Support for same-sex marriage among Americans reached an all-time high last year, according to a June Gallup Poll, with 70 percent of Americans — including a majority of conservatives — in favor of it. 

“The court would be shooting itself in the foot if it were to do this,” Smith said.

Regardless, in 2020, following the Supreme Court’s rejection of an appeal from Kim Davis, a former Kentucky county clerk who denied marriage licenses to same-sex couples, two of the court’s conservative justices, Clarence Thomas and Samuel Alito, issued a blistering rebuke of the Obergefell ruling and signaled that they would be open to reversing it. 

The justices said Davis “may have been one of the first victims of this Court’s cavalier treatment of religion in its Obergefell decision, but she will not be the last,” adding that the high court “has created a problem that only it can fix.”

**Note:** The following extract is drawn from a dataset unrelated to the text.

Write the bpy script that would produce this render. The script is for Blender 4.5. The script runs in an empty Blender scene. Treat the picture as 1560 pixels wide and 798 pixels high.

Some legal experts pointed to this statement and some of the court’s more recent rulings involving same-sex couples as evidence that marriage equality remains vulnerable.

In 2018, the court issued a narrow ruling in favor of a Colorado baker who refused to make a cake for a same-sex wedding in Masterpiece Cakeshop v. Colorado Civil Rights Commission. And last year, in Fulton v. City of Philadelphia, the court ruled in favor of a Catholic adoption agency that wanted an exemption from Philadelphia’s nondiscrimination law, which would have required the agency to allow LGBTQ couples to adopt.

“The justices have been asked to chip away at the equality and liberty of same-sex couples in a variety of different contexts, and the Supreme Court has not done an adequate job in recent years of rebuffing those efforts,” said Camilla Taylor, director of constitutional litigation for LGBTQ civil rights organization Lambda Legal. “And so, certainly our opponents feel like they have an open invitation right now.”